Tailoring Fitting
Whether a blazer or suit jacket fits or not, according to convention, is most obvious in the length of the sleeves and at the waist. As a ‘rule of thumb’, the shirt cuff should end about 3 centimetres from the thumb knuckle (mcp joint), while the jacket sleeve should end about 1.5-2 centimetres above the shirt cuff, on the wrist bone.
The jacket should fit slim but not tight, with little excess fabric at the sides. If the upper button can be closed without either a large gap between the body and the jacket or a horizontal crease over the chest, the fit is right. (A common test is to put a finger between the chest and the upper button; one finger is a good fit but if there is room for two, the jacket is too big.) Two- and three-button jackets are cut with a slight flare from the waist, which means that the bottom should always remain un-fastened to ensure a proper fit and drape.
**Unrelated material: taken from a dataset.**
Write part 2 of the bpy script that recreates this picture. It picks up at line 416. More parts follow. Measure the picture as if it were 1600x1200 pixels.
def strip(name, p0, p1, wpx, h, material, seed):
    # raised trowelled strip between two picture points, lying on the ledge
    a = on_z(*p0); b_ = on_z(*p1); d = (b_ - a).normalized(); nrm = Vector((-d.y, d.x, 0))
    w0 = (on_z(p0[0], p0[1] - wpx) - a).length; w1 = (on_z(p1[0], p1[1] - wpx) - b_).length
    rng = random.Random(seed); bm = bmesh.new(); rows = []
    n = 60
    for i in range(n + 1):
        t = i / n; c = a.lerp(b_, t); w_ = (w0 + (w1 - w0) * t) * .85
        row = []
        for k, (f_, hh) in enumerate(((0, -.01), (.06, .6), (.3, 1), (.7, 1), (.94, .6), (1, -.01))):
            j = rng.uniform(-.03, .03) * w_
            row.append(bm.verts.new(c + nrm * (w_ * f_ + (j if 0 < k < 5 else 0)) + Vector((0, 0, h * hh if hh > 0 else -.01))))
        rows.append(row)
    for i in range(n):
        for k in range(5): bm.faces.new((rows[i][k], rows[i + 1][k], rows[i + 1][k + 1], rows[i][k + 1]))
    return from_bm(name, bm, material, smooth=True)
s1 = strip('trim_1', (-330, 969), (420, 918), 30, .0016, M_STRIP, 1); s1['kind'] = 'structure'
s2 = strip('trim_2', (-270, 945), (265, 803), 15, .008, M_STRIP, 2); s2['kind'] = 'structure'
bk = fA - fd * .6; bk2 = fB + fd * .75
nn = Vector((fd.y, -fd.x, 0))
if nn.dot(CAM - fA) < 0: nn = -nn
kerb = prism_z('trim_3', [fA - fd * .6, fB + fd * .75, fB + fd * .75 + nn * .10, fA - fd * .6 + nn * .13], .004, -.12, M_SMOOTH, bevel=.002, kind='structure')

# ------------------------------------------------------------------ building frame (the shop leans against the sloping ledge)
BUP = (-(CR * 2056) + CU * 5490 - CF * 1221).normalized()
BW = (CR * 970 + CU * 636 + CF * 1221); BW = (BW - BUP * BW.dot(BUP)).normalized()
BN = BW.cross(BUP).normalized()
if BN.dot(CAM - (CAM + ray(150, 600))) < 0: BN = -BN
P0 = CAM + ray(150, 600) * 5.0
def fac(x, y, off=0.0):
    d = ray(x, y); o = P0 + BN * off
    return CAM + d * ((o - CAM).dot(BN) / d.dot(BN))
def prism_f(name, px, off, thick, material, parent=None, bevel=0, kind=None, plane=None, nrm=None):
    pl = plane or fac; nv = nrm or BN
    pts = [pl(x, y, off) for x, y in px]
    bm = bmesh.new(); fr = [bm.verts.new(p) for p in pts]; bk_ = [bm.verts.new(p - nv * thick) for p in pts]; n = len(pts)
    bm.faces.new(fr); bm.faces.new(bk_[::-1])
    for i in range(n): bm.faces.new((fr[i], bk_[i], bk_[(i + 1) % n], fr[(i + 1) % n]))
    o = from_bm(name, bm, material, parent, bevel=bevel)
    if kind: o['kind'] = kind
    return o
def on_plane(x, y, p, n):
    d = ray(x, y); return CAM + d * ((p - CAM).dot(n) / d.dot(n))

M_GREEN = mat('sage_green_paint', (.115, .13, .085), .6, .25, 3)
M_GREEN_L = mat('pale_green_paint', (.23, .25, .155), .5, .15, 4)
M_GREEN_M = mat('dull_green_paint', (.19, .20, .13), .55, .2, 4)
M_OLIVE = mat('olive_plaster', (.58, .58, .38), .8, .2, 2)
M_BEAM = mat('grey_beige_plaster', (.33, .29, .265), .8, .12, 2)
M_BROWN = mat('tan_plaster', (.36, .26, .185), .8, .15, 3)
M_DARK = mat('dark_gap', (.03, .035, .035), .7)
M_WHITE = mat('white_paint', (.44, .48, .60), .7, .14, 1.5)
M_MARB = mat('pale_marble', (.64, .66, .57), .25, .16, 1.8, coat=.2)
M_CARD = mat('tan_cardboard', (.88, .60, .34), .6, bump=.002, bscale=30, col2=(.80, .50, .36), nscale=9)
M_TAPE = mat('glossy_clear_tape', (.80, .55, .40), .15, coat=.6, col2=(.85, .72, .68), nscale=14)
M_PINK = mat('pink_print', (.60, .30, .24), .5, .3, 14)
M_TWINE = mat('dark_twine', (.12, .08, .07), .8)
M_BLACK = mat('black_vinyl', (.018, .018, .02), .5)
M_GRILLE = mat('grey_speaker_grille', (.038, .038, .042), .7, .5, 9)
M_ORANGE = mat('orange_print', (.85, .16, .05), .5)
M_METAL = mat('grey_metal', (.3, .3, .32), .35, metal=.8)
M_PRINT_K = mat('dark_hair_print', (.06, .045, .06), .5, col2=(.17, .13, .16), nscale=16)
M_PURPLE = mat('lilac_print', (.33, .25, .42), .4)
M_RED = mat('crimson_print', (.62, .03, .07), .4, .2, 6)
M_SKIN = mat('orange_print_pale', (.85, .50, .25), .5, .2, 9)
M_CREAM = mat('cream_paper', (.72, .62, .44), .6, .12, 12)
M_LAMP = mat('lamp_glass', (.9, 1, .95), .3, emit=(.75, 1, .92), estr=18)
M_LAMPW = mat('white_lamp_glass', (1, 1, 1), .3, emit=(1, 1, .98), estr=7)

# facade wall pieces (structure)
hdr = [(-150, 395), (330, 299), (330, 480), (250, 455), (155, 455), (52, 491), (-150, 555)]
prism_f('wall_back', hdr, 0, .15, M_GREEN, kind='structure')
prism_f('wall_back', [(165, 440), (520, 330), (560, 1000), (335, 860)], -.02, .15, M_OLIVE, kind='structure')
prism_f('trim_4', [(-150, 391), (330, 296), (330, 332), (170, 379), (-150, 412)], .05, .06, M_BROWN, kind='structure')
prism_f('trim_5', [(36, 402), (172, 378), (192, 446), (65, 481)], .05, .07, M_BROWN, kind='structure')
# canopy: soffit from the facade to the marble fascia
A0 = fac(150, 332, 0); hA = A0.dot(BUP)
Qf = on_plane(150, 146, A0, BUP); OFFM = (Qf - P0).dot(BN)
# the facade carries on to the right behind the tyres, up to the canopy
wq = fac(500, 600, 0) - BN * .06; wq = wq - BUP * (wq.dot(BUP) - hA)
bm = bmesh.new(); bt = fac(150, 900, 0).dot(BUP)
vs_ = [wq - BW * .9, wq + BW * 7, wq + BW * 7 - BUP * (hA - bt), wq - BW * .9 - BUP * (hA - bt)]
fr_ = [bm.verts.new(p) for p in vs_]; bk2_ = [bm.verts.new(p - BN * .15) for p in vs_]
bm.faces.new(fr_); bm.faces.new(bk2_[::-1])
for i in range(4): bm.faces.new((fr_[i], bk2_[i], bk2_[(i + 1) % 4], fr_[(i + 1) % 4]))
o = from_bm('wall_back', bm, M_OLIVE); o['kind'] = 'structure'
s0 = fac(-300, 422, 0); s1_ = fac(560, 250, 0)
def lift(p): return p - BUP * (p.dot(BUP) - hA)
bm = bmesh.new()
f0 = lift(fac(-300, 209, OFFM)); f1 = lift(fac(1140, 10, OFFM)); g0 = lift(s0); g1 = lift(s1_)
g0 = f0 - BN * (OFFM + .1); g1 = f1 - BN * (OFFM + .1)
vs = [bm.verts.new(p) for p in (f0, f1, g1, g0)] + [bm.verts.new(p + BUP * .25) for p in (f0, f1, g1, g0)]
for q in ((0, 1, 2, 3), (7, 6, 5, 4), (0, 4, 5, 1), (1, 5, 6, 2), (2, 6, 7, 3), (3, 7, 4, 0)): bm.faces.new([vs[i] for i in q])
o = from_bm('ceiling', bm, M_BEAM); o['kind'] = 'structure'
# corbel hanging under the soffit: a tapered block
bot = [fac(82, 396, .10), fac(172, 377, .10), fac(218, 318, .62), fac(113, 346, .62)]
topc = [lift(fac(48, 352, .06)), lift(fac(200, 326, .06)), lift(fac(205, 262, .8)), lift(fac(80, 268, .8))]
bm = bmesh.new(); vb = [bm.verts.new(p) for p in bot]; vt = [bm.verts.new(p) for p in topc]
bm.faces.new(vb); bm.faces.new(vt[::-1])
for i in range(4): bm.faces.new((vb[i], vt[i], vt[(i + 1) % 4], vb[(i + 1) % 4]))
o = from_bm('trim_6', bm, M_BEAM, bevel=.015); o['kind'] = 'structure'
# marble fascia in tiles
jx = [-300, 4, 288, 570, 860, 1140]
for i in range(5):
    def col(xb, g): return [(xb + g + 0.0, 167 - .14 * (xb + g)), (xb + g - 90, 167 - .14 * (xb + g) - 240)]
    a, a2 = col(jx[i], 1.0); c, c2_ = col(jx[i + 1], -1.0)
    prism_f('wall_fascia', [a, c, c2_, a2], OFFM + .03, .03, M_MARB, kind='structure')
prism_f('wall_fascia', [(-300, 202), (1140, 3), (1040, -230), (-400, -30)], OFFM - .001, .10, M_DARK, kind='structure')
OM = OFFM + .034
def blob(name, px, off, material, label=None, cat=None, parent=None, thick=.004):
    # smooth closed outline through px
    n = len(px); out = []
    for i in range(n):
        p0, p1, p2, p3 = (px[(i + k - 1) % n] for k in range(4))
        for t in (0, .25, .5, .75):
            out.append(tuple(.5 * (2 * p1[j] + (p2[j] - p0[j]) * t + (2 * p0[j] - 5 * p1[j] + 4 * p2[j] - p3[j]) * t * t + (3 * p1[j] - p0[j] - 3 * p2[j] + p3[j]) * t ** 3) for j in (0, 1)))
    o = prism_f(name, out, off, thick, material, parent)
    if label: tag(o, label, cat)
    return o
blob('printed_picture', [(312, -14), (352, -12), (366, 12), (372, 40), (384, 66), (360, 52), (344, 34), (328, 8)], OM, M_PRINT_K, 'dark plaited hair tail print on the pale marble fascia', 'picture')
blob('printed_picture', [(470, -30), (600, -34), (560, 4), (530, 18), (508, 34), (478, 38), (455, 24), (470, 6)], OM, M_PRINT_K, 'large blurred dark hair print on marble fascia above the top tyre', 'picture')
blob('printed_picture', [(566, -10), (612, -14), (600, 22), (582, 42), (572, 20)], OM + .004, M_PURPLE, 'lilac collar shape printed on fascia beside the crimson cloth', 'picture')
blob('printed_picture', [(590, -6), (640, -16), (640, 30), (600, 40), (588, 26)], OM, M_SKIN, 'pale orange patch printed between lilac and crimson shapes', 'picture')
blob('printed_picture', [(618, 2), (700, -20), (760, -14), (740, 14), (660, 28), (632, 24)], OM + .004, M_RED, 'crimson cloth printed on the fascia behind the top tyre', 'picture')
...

The shoulder seam should run exactly on top of the shoulder bone and meet the sleeve where the arm meets the shoulder – not above it or outside it, both resulting in a ‘ripple effect’ with creases and wrinkles around the shoulder.
A suit trouser should be either ‘classic’ length or distinctively cropped, not somewhere in between. The classic fit means that the trouser’s hem rests slightly on the shoe, falling a touch longer in the back, with a subtle break in the fabric above the foot.